6.  Imitation in writing is the greatest form of stupidity.  Don’t try to write like someone else – that’s already been done better by the original author.  If you’re favorite writer is Homer, Hugo, Hawthorn, or Hemingway, remember their audiences are long dead and buy very few books these days.  (What English lit teachers and professors buy of these works wouldn’t keep these writers alive today on the profits.)  Write for today’s audience.  Speak to your own time just as these writers did in their days.  It’s okay to be inspired but write in your own voice and your own style.

7. Don’t write what you think people want to read, write what you want to read.  If you wouldn’t read it, why in the hell would anyone else?

8. If you want to make a living as a writer work at it like a job: regular hours, regular output; finish what you start.

9.  Don’t talk about your work to anyone and don’t show it to anyone until it’s complete.  You are very vulnerable and so is your work until it is finished.  Protect it and yourself.  Shut the hell up and write.

10.  Description works best when it’s part of the action.  When you stop to describe a place or person the story stops, too.
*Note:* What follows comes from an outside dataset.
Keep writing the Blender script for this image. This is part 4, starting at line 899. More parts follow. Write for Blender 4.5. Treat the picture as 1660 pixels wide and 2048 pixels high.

11.  Don’t let anything stop you.  Until you get to THE END you have less than nothing.  Once it’s finished you can always rewrite it – fix it.  No one will read it until it’s finished.  If you get stuck, type dashes across the page and write “Somehow they get out of this and get to the next scene, act, or chapter.”  Later on it will come to you how they get out and you can go back and write it then.

12.  Quality is the job of the rewrite not of the first draft.  The job of the first draft is quantity.  Write three to twenty pages or more a day, every day, six days a week until you get to THE END.

13.  During your daily writing period, only pause to eat, drink, use the bathroom, and have sex.  Otherwise, write.

14.  The parts you tend to skip over when you’re rereading your work are the bad or dull parts.  If you won’t read them neither will anyone else.  Fix them.

15.  Rules are not written in stone; they’re not commandments or laws; but if you break them, do it for a damn good reason.

16.  Anybody who has written down rules for writing has broken all of them.

17.  Don’t start on something new until you’ve finished what you’re working on right now.